Under the June 16 subcommittee vote, approximately $13 million would go to the E-Gov fund, while approximately $37 million would go for the remainder of the citizens services office, including USA.gov, according to Sunlight Foundation Policy Counsel Daniel Schuman. "Unfortunately, the $13 million the Subcommittee voted for is significantly lower than the $34 million allocated for the E-Gov Fund in 2010," he said.

The subcommittee’s total for the GSA office fell short of the $74 million that was requested by the administration and also short of the $68 million that was enacted for those programs in the fiscal 2010 budget, according to OMB Watch.

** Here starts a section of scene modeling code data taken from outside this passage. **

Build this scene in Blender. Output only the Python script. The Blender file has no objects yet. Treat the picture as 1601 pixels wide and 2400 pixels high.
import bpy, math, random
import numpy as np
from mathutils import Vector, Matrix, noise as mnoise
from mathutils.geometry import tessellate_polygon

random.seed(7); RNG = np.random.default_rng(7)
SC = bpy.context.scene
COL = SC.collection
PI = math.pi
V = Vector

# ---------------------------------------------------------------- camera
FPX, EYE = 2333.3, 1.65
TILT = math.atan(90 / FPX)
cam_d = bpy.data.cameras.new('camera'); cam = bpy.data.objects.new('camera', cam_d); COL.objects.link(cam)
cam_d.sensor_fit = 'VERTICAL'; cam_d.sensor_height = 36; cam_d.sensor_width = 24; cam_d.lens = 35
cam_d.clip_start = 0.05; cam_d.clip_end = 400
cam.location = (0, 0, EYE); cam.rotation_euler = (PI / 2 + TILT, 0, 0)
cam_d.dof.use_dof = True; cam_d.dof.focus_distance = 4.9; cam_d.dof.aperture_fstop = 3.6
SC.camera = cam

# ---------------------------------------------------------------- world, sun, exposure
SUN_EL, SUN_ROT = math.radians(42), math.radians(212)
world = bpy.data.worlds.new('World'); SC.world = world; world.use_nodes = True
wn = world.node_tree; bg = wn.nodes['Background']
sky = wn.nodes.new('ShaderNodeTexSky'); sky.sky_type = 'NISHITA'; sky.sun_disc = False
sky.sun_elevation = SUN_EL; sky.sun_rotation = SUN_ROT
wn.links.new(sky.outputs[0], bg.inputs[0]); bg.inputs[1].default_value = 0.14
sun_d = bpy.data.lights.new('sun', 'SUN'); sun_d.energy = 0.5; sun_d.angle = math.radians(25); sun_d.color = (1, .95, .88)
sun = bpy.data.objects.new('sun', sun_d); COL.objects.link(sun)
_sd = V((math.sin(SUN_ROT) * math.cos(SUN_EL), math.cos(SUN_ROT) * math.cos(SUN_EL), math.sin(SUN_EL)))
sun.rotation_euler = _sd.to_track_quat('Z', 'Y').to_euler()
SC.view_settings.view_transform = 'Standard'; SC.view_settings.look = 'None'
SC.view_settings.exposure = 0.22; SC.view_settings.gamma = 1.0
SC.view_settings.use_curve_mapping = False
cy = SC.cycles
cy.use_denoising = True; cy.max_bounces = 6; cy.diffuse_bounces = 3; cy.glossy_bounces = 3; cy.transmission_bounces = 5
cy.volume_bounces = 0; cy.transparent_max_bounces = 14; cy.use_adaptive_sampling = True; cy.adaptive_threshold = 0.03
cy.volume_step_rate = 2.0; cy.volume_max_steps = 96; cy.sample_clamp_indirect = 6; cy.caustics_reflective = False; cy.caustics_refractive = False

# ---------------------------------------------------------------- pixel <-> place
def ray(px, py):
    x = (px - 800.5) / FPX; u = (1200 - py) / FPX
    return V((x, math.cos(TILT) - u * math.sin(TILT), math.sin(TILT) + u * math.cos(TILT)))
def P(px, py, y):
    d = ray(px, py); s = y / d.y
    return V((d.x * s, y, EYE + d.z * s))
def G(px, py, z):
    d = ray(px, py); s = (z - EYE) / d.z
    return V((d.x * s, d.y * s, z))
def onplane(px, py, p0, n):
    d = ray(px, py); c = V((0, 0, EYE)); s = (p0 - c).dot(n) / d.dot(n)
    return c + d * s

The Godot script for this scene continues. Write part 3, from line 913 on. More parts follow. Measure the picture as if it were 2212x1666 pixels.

If approved by Congress, the subcommittee’s proposed budget would provide the E-Gov Fund with just over half of the enacted level of dollars it had in fiscal 2010, causing advocates to raise alarms.

“The subcommittee’s bill is a small step in the right direction of protecting critical transparency and efficiency projects,” said Craig Jennings, director of federal fiscal policy at OMB Watch. “We remain concerned that valuable services won’t receive the resources needed to deliver the transparency that the American people deserve. We encourage the House Appropriations Committee to restore full funding to these cost-saving investments.”

OMB was among more than two dozen transparency and government watchdog groups that circulated a letter calling for restoration of the E-Gov Fund earlier this week.